[START OF Material supplied]
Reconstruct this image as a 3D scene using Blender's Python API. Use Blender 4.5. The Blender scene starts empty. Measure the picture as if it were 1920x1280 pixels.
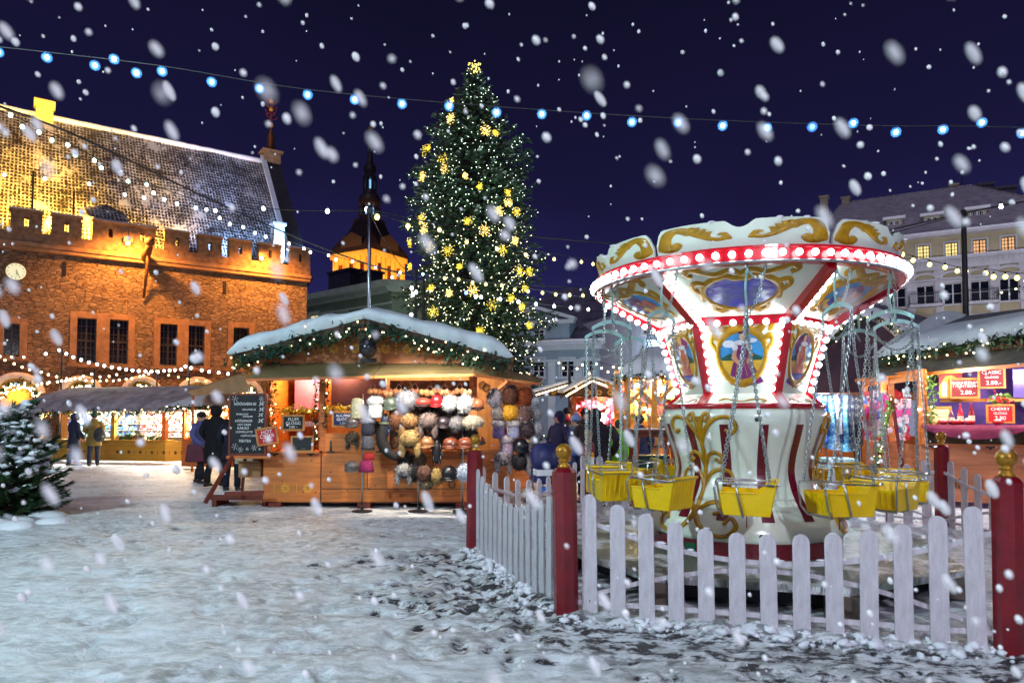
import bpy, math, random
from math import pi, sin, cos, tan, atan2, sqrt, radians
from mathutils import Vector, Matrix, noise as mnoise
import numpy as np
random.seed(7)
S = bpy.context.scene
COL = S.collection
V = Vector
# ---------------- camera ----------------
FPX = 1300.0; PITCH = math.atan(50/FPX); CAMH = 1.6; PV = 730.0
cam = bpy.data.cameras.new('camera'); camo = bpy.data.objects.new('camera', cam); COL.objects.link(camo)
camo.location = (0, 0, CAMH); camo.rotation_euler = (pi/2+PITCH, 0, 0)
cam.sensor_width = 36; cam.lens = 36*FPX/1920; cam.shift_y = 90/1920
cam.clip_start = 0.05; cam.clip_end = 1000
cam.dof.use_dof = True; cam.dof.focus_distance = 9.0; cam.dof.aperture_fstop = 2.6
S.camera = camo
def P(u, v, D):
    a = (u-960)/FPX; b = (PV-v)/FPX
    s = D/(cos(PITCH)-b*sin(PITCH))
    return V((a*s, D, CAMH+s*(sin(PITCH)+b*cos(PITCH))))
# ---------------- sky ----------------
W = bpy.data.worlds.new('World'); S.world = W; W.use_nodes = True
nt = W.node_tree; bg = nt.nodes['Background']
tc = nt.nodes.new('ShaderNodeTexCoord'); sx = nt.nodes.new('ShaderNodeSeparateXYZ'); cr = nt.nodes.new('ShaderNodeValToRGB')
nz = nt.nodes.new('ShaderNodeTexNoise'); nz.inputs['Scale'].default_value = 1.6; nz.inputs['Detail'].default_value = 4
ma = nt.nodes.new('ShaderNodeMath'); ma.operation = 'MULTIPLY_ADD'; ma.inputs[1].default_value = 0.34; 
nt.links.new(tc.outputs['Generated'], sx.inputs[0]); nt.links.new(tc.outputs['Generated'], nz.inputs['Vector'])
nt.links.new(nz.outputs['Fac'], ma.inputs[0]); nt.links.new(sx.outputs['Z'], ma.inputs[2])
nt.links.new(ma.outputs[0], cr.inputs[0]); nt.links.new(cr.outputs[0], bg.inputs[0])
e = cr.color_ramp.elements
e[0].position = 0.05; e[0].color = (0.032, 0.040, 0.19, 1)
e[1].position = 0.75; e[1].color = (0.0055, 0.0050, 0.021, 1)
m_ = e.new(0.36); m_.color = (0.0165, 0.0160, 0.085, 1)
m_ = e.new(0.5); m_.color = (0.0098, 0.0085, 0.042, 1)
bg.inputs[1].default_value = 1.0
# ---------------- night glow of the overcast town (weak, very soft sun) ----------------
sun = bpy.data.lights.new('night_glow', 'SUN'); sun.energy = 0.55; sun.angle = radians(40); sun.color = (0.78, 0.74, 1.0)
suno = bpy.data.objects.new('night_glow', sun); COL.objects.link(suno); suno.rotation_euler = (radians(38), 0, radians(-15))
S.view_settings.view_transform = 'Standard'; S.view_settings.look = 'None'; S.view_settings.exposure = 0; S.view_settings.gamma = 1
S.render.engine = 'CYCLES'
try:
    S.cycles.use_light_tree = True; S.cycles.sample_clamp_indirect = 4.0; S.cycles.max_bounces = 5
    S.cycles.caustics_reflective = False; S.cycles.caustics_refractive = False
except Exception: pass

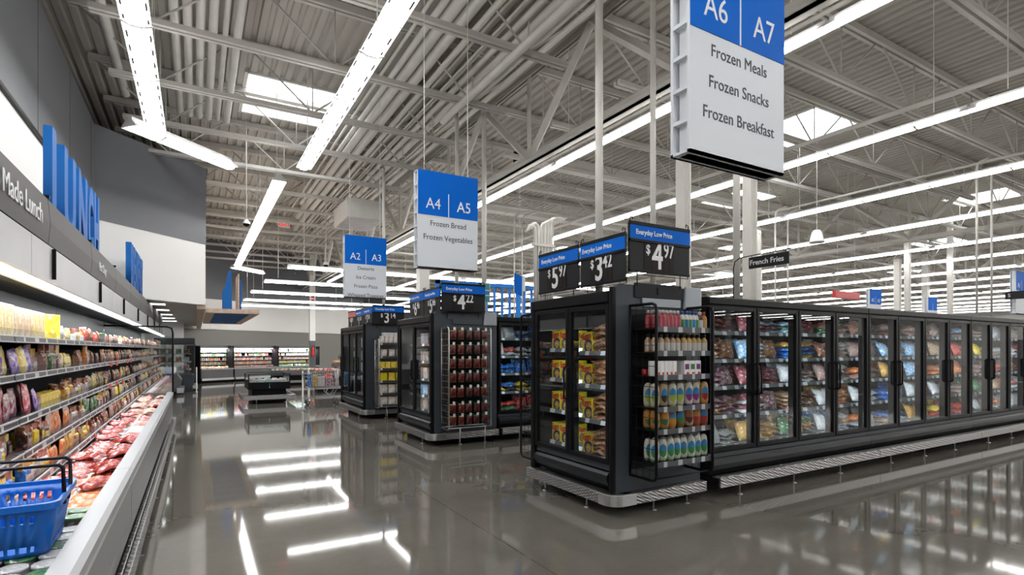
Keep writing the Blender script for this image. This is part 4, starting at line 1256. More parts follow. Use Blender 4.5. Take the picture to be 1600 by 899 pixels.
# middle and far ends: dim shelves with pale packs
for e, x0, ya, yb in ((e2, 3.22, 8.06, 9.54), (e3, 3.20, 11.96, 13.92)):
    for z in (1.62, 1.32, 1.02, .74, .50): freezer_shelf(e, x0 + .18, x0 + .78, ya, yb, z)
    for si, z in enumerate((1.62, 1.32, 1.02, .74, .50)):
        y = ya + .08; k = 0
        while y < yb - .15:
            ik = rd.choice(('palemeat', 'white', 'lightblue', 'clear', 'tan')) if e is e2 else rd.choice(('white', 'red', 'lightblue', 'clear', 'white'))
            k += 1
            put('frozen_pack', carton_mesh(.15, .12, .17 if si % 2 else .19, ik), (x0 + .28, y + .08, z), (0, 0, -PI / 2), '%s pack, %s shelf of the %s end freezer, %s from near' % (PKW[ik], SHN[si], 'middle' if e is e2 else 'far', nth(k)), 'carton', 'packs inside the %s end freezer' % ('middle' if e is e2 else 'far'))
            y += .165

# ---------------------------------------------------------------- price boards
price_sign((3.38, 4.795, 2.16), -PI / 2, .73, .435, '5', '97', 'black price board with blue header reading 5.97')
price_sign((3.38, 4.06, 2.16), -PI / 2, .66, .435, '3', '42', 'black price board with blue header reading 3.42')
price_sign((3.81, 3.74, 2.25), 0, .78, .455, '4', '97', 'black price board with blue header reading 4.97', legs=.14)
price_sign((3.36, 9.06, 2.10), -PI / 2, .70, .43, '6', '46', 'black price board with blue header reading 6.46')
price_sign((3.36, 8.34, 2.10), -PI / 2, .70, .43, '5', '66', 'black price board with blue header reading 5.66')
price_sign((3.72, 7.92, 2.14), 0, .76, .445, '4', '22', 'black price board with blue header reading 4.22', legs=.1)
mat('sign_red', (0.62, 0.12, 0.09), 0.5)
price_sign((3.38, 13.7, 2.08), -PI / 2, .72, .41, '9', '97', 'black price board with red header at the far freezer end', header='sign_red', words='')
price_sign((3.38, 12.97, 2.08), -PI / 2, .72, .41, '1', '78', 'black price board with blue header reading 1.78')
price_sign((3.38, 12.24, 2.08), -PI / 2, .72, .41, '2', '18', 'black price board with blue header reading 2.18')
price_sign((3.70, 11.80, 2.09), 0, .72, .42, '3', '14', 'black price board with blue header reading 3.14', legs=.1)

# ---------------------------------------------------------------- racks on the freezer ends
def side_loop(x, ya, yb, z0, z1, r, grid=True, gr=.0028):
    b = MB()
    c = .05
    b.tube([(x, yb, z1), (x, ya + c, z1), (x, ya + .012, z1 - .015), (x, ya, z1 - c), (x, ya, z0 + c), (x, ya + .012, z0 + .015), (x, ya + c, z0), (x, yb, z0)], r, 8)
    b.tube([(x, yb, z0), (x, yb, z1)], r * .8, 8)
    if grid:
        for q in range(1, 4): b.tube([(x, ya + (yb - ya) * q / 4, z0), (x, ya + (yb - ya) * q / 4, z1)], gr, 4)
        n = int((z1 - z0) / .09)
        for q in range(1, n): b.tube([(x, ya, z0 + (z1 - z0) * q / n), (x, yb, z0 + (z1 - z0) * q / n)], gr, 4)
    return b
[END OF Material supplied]
Return the entries unchanged, save for the pictures, which do not belong in the copy.

### Answer in full
Reconstruct this image as a 3D scene using Blender's Python API. Use Blender 4.5. The Blender scene starts empty. Measure the picture as if it were 1920x1280 pixels.
import bpy, math, random
from math import pi, sin, cos, tan, atan2, sqrt, radians
from mathutils import Vector, Matrix, noise as mnoise
import numpy as np
random.seed(7)
S = bpy.context.scene
COL = S.collection
V = Vector
# ---------------- camera ----------------
FPX = 1300.0; PITCH = math.atan(50/FPX); CAMH = 1.6; PV = 730.0
cam = bpy.data.cameras.new('camera'); camo = bpy.data.objects.new('camera', cam); COL.objects.link(camo)
camo.location = (0, 0, CAMH); camo.rotation_euler = (pi/2+PITCH, 0, 0)
cam.sensor_width = 36; cam.lens = 36*FPX/1920; cam.shift_y = 90/1920
cam.clip_start = 0.05; cam.clip_end = 1000
cam.dof.use_dof = True; cam.dof.focus_distance = 9.0; cam.dof.aperture_fstop = 2.6
S.camera = camo
def P(u, v, D):
    a = (u-960)/FPX; b = (PV-v)/FPX
    s = D/(cos(PITCH)-b*sin(PITCH))
    return V((a*s, D, CAMH+s*(sin(PITCH)+b*cos(PITCH))))
# ---------------- sky ----------------
W = bpy.data.worlds.new('World'); S.world = W; W.use_nodes = True
nt = W.node_tree; bg = nt.nodes['Background']
tc = nt.nodes.new('ShaderNodeTexCoord'); sx = nt.nodes.new('ShaderNodeSeparateXYZ'); cr = nt.nodes.new('ShaderNodeValToRGB')
nz = nt.nodes.new('ShaderNodeTexNoise'); nz.inputs['Scale'].default_value = 1.6; nz.inputs['Detail'].default_value = 4
ma = nt.nodes.new('ShaderNodeMath'); ma.operation = 'MULTIPLY_ADD'; ma.inputs[1].default_value = 0.34; 
nt.links.new(tc.outputs['Generated'], sx.inputs[0]); nt.links.new(tc.outputs['Generated'], nz.inputs['Vector'])
nt.links.new(nz.outputs['Fac'], ma.inputs[0]); nt.links.new(sx.outputs['Z'], ma.inputs[2])
nt.links.new(ma.outputs[0], cr.inputs[0]); nt.links.new(cr.outputs[0], bg.inputs[0])
e = cr.color_ramp.elements
e[0].position = 0.05; e[0].color = (0.032, 0.040, 0.19, 1)
e[1].position = 0.75; e[1].color = (0.0055, 0.0050, 0.021, 1)
m_ = e.new(0.36); m_.color = (0.0165, 0.0160, 0.085, 1)
m_ = e.new(0.5); m_.color = (0.0098, 0.0085, 0.042, 1)
bg.inputs[1].default_value = 1.0
# ---------------- night glow of the overcast town (weak, very soft sun) ----------------
sun = bpy.data.lights.new('night_glow', 'SUN'); sun.energy = 0.55; sun.angle = radians(40); sun.color = (0.78, 0.74, 1.0)
suno = bpy.data.objects.new('night_glow', sun); COL.objects.link(suno); suno.rotation_euler = (radians(38), 0, radians(-15))
S.view_settings.view_transform = 'Standard'; S.view_settings.look = 'None'; S.view_settings.exposure = 0; S.view_settings.gamma = 1
S.render.engine = 'CYCLES'
try:
    S.cycles.use_light_tree = True; S.cycles.sample_clamp_indirect = 4.0; S.cycles.max_bounces = 5
    S.cycles.caustics_reflective = False; S.cycles.caustics_refractive = False
except Exception: pass

Keep writing the Blender script for this image. This is part 4, starting at line 1256. More parts follow. Use Blender 4.5. Take the picture to be 1600 by 899 pixels.
# middle and far ends: dim shelves with pale packs
for e, x0, ya, yb in ((e2, 3.22, 8.06, 9.54), (e3, 3.20, 11.96, 13.92)):
    for z in (1.62, 1.32, 1.02, .74, .50): freezer_shelf(e, x0 + .18, x0 + .78, ya, yb, z)
    for si, z in enumerate((1.62, 1.32, 1.02, .74, .50)):
        y = ya + .08; k = 0
        while y < yb - .15:
            ik = rd.choice(('palemeat', 'white', 'lightblue', 'clear', 'tan')) if e is e2 else rd.choice(('white', 'red', 'lightblue', 'clear', 'white'))
            k += 1
            put('frozen_pack', carton_mesh(.15, .12, .17 if si % 2 else .19, ik), (x0 + .28, y + .08, z), (0, 0, -PI / 2), '%s pack, %s shelf of the %s end freezer, %s from near' % (PKW[ik], SHN[si], 'middle' if e is e2 else 'far', nth(k)), 'carton', 'packs inside the %s end freezer' % ('middle' if e is e2 else 'far'))
            y += .165

# ---------------------------------------------------------------- price boards
price_sign((3.38, 4.795, 2.16), -PI / 2, .73, .435, '5', '97', 'black price board with blue header reading 5.97')
price_sign((3.38, 4.06, 2.16), -PI / 2, .66, .435, '3', '42', 'black price board with blue header reading 3.42')
price_sign((3.81, 3.74, 2.25), 0, .78, .455, '4', '97', 'black price board with blue header reading 4.97', legs=.14)
price_sign((3.36, 9.06, 2.10), -PI / 2, .70, .43, '6', '46', 'black price board with blue header reading 6.46')
price_sign((3.36, 8.34, 2.10), -PI / 2, .70, .43, '5', '66', 'black price board with blue header reading 5.66')
price_sign((3.72, 7.92, 2.14), 0, .76, .445, '4', '22', 'black price board with blue header reading 4.22', legs=.1)
mat('sign_red', (0.62, 0.12, 0.09), 0.5)
price_sign((3.38, 13.7, 2.08), -PI / 2, .72, .41, '9', '97', 'black price board with red header at the far freezer end', header='sign_red', words='')
price_sign((3.38, 12.97, 2.08), -PI / 2, .72, .41, '1', '78', 'black price board with blue header reading 1.78')
price_sign((3.38, 12.24, 2.08), -PI / 2, .72, .41, '2', '18', 'black price board with blue header reading 2.18')
price_sign((3.70, 11.80, 2.09), 0, .72, .42, '3', '14', 'black price board with blue header reading 3.14', legs=.1)

# ---------------------------------------------------------------- racks on the freezer ends
def side_loop(x, ya, yb, z0, z1, r, grid=True, gr=.0028):
    b = MB()
    c = .05
    b.tube([(x, yb, z1), (x, ya + c, z1), (x, ya + .012, z1 - .015), (x, ya, z1 - c), (x, ya, z0 + c), (x, ya + .012, z0 + .015), (x, ya + c, z0), (x, yb, z0)], r, 8)
    b.tube([(x, yb, z0), (x, yb, z1)], r * .8, 8)
    if grid:
        for q in range(1, 4): b.tube([(x, ya + (yb - ya) * q / 4, z0), (x, ya + (yb - ya) * q / 4, z1)], gr, 4)
        n = int((z1 - z0) / .09)
        for q in range(1, n): b.tube([(x, ya, z0 + (z1 - z0) * q / n), (x, yb, z0 + (z1 - z0) * q / n)], gr, 4)
    return b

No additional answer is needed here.